§ **Exercise aim**
Copy out exactly the lines from the first line of the material below through the line containing "BPALE = mat('badge_pale', (196, 220, 244), .5)", and nothing beyond them.

§ **Data shown**
----------

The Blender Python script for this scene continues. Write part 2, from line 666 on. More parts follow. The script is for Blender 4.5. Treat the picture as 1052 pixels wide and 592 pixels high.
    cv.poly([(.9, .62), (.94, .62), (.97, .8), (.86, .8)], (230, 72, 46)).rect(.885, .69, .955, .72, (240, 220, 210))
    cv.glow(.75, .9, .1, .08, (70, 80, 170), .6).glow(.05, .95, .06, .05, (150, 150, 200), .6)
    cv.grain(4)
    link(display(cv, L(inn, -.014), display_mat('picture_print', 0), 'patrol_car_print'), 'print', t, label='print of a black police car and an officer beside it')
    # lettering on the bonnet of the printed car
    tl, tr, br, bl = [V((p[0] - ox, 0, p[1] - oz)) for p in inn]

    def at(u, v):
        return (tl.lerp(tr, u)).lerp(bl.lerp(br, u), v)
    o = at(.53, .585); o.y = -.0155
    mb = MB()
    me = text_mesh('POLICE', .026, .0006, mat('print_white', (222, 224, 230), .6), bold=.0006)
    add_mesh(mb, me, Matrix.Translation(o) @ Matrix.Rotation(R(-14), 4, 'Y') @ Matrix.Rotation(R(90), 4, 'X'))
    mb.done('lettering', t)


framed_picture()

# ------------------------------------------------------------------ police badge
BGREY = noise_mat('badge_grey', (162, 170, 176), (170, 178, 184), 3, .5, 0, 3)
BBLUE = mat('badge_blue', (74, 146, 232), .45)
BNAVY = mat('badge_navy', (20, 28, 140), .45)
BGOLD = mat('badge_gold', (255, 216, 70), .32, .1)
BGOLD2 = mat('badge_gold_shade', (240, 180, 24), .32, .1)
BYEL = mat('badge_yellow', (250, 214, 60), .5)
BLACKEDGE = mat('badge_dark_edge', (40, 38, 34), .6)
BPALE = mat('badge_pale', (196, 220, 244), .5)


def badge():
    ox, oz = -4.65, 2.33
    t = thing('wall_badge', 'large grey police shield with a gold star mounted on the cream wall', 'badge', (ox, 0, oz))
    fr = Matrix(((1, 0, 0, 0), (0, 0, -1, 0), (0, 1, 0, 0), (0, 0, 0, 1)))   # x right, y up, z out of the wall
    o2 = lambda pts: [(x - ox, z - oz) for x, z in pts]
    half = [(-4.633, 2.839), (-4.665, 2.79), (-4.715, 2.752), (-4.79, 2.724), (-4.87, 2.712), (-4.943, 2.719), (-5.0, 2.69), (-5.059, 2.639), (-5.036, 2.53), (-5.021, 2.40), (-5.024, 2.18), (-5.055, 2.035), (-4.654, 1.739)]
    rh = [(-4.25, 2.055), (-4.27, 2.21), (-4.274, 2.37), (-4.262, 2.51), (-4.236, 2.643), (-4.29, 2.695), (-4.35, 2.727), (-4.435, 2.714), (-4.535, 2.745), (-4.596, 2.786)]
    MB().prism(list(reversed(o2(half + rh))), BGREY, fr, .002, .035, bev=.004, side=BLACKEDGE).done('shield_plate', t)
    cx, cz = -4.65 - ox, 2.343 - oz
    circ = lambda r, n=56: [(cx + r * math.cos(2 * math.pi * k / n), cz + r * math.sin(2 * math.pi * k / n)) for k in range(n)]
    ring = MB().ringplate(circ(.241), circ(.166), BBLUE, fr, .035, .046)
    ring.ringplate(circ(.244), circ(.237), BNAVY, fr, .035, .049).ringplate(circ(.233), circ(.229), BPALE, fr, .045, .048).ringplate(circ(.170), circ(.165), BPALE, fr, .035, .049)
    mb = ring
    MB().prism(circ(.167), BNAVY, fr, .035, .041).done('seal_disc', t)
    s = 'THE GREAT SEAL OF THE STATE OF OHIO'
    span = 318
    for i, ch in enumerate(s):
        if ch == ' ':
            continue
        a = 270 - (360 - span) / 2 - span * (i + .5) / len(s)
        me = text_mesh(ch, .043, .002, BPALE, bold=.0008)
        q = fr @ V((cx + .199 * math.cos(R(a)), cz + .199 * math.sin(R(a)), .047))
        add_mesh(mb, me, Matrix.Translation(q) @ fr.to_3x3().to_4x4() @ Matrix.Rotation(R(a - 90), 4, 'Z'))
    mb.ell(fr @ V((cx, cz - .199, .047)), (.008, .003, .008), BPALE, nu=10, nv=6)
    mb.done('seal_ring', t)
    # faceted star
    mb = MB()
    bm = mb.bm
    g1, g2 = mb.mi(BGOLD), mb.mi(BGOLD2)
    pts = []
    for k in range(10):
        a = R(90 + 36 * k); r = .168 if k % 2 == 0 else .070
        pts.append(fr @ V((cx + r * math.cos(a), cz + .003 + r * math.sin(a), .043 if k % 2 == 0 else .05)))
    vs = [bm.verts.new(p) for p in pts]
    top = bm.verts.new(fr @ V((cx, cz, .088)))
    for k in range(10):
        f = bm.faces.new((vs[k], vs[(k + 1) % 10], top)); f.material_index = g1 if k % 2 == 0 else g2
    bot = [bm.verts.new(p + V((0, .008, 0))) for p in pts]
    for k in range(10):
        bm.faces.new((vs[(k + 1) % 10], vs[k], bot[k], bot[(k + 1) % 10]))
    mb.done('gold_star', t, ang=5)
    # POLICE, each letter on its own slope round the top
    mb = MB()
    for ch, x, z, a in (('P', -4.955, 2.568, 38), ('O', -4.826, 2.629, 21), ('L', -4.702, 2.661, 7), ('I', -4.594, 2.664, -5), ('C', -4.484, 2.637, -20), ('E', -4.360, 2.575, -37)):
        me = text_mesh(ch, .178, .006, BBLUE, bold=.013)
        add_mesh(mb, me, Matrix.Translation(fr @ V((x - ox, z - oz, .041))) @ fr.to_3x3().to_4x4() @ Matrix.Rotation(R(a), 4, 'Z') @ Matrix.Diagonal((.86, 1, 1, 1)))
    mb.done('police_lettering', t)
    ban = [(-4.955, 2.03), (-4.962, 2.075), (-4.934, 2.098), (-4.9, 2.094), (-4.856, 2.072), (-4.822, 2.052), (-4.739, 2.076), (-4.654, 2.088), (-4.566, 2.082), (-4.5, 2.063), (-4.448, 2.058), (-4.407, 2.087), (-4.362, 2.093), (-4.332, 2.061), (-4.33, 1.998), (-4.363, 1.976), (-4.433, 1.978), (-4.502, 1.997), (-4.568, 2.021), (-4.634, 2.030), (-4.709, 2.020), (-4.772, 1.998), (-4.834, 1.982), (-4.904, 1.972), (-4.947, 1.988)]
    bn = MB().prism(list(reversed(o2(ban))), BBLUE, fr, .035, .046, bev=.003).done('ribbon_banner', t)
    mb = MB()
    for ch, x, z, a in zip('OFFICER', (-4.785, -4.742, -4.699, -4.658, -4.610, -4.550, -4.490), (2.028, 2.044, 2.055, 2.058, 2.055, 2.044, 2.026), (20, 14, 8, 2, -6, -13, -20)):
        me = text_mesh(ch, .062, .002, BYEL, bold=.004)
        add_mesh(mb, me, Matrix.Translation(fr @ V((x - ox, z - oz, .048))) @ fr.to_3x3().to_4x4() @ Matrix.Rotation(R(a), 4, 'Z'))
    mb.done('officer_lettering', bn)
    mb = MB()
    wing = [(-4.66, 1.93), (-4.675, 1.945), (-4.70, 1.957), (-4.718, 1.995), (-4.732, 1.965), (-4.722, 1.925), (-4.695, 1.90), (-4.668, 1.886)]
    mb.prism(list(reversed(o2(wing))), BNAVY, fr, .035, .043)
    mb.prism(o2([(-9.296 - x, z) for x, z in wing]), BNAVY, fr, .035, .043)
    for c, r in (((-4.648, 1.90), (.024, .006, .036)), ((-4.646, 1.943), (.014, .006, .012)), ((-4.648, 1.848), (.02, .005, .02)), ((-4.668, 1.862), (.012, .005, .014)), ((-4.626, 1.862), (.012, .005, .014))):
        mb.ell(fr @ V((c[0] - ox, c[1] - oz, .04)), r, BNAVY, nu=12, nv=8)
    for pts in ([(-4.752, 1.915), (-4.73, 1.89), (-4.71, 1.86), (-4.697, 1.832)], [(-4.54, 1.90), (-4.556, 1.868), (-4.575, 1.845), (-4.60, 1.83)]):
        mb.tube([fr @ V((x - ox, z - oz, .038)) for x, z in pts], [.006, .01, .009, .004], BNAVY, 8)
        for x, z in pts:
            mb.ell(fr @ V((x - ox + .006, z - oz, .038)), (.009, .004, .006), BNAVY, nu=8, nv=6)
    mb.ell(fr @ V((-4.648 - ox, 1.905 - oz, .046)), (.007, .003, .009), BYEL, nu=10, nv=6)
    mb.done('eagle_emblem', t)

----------

§ **Final answer**
The Blender Python script for this scene continues. Write part 2, from line 666 on. More parts follow. The script is for Blender 4.5. Treat the picture as 1052 pixels wide and 592 pixels high.
    cv.poly([(.9, .62), (.94, .62), (.97, .8), (.86, .8)], (230, 72, 46)).rect(.885, .69, .955, .72, (240, 220, 210))
    cv.glow(.75, .9, .1, .08, (70, 80, 170), .6).glow(.05, .95, .06, .05, (150, 150, 200), .6)
    cv.grain(4)
    link(display(cv, L(inn, -.014), display_mat('picture_print', 0), 'patrol_car_print'), 'print', t, label='print of a black police car and an officer beside it')
    # lettering on the bonnet of the printed car
    tl, tr, br, bl = [V((p[0] - ox, 0, p[1] - oz)) for p in inn]

    def at(u, v):
        return (tl.lerp(tr, u)).lerp(bl.lerp(br, u), v)
    o = at(.53, .585); o.y = -.0155
    mb = MB()
    me = text_mesh('POLICE', .026, .0006, mat('print_white', (222, 224, 230), .6), bold=.0006)
    add_mesh(mb, me, Matrix.Translation(o) @ Matrix.Rotation(R(-14), 4, 'Y') @ Matrix.Rotation(R(90), 4, 'X'))
    mb.done('lettering', t)


framed_picture()

# ------------------------------------------------------------------ police badge
BGREY = noise_mat('badge_grey', (162, 170, 176), (170, 178, 184), 3, .5, 0, 3)
BBLUE = mat('badge_blue', (74, 146, 232), .45)
BNAVY = mat('badge_navy', (20, 28, 140), .45)
BGOLD = mat('badge_gold', (255, 216, 70), .32, .1)
BGOLD2 = mat('badge_gold_shade', (240, 180, 24), .32, .1)
BYEL = mat('badge_yellow', (250, 214, 60), .5)
BLACKEDGE = mat('badge_dark_edge', (40, 38, 34), .6)
BPALE = mat('badge_pale', (196, 220, 244), .5)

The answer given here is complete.